The wintry, sparkle-ridden costume fits the simple and solemn, yet poetically lyrical music well. Also the beautiful and simple jewelry and makeup fits this elegantly simple, sweetly austere symphony. She looks like a snow angel come to life on ice, and embodies a certain joie de vivre of skating, art and sport. There is a maturity and depth of yearning and sense of dramatic surrender to movement, music and moment in those spirals — even the downward tilt of the head in the Charlotte spiral is beautifully timed to her music, and captures its questioning tone and sense of philosophical perplexity, concern and wonder. Spreading her arms across and forward after her split jump adds expression and shows the poignant aura of the character she creates here and her gift of intuitive feeling for music.

The lyrical musical interpretation and sensitivity, the sense of harmonious understanding and emotional, interpersonal connection with her music, and the way those feelings and sensations radiate out from the lyric beauty of her seemingly endless lines, fluent and port-de-bras-enhanced steps, and spirals and overall flow/speed, and momentum, adds such artistic conviction. This is a beautiful program into which to escape at the end of a difficult day, a pure-dance world of musical poetry and imaginative otherworldliness; also evokes realism of emotion and character.

Her free leg stays so high and beautifully shaped so long and yet she maintains her speed so well — to do both at once is really difficult, and a lovely balance — in the layback spin, it all looks magical. It looks as if an invisible coach is helping hold up the free leg, which appears so effortlessly buoyant and naturally free. We know they are not, which makes it all the more visually exciting, psychologically dramatic and beautifully mesmerizing. Then in the final combination spin, the free leg is again beautifully extended, in a way that seems to sing the music, in both the sit and I-spins, and gorgeously flexible and expressive in both, transitioning with seamless speed and musicality from one to the other. The optical illusion of effortless loftiness, ballon, and ever-suspended grace — makes it all look so much more magical, and captures that ceremonially elegant music and its magic.

In her layback, her spirals, and the elegant stag-infused footwork sequence, she seems to gently invite her audience: “ Escape with me into a glorious just-beside-our-own world of imaginative invention, lyrical hopefulness, and fresh possibilities.

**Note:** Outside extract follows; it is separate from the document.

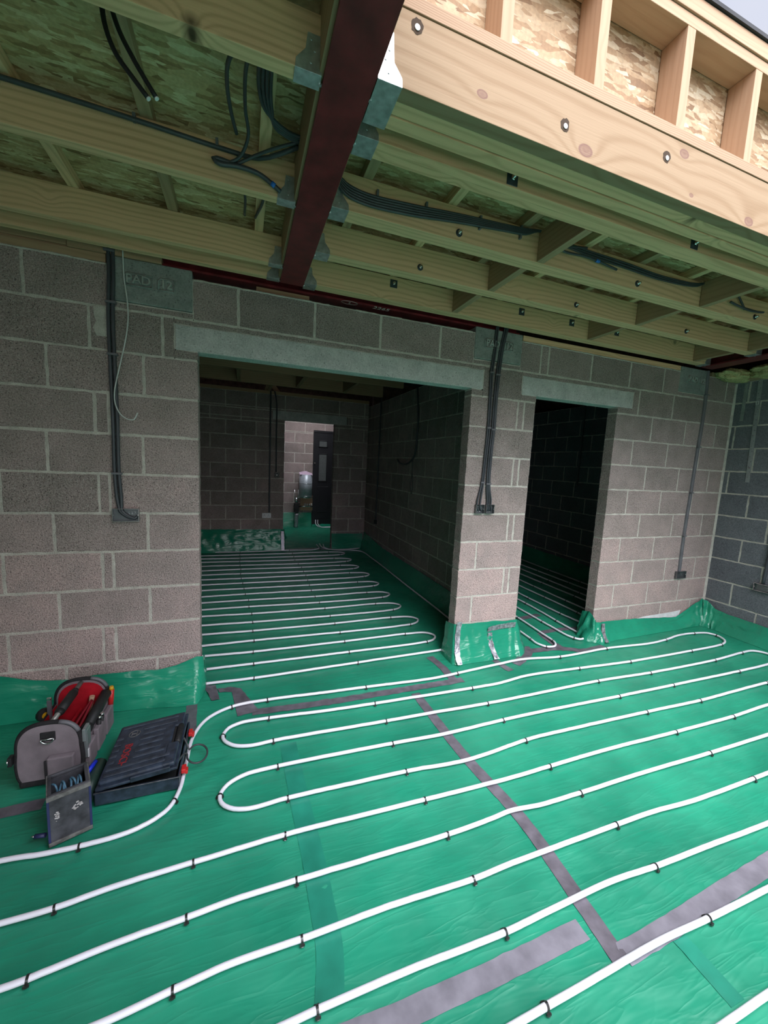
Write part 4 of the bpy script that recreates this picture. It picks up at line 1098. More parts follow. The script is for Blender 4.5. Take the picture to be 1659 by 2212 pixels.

Why not? I love it here, and you might also.” A gracious classical hostess — with gracious classical lines that extend out into the memory and shape the future, of the sport. That’s not just classically beautiful, but modernly relevant. What a beautiful and elegantly life-affirming application of classical beauty and values to our modern and graciousness-starved time. Thanks for sharing your unique yet traditional beauty with the world, Ms. Cohen — not just the beauty of your lines, but heart, mind and personality, made the Olympics and our world, just a bit but significantly better for us all. A true maestro of lines, and overall style — and at such a young age. That deservedly merits the title of what the great skater and commentator Dick Button called “ The Wow Factor.” Wow indeed.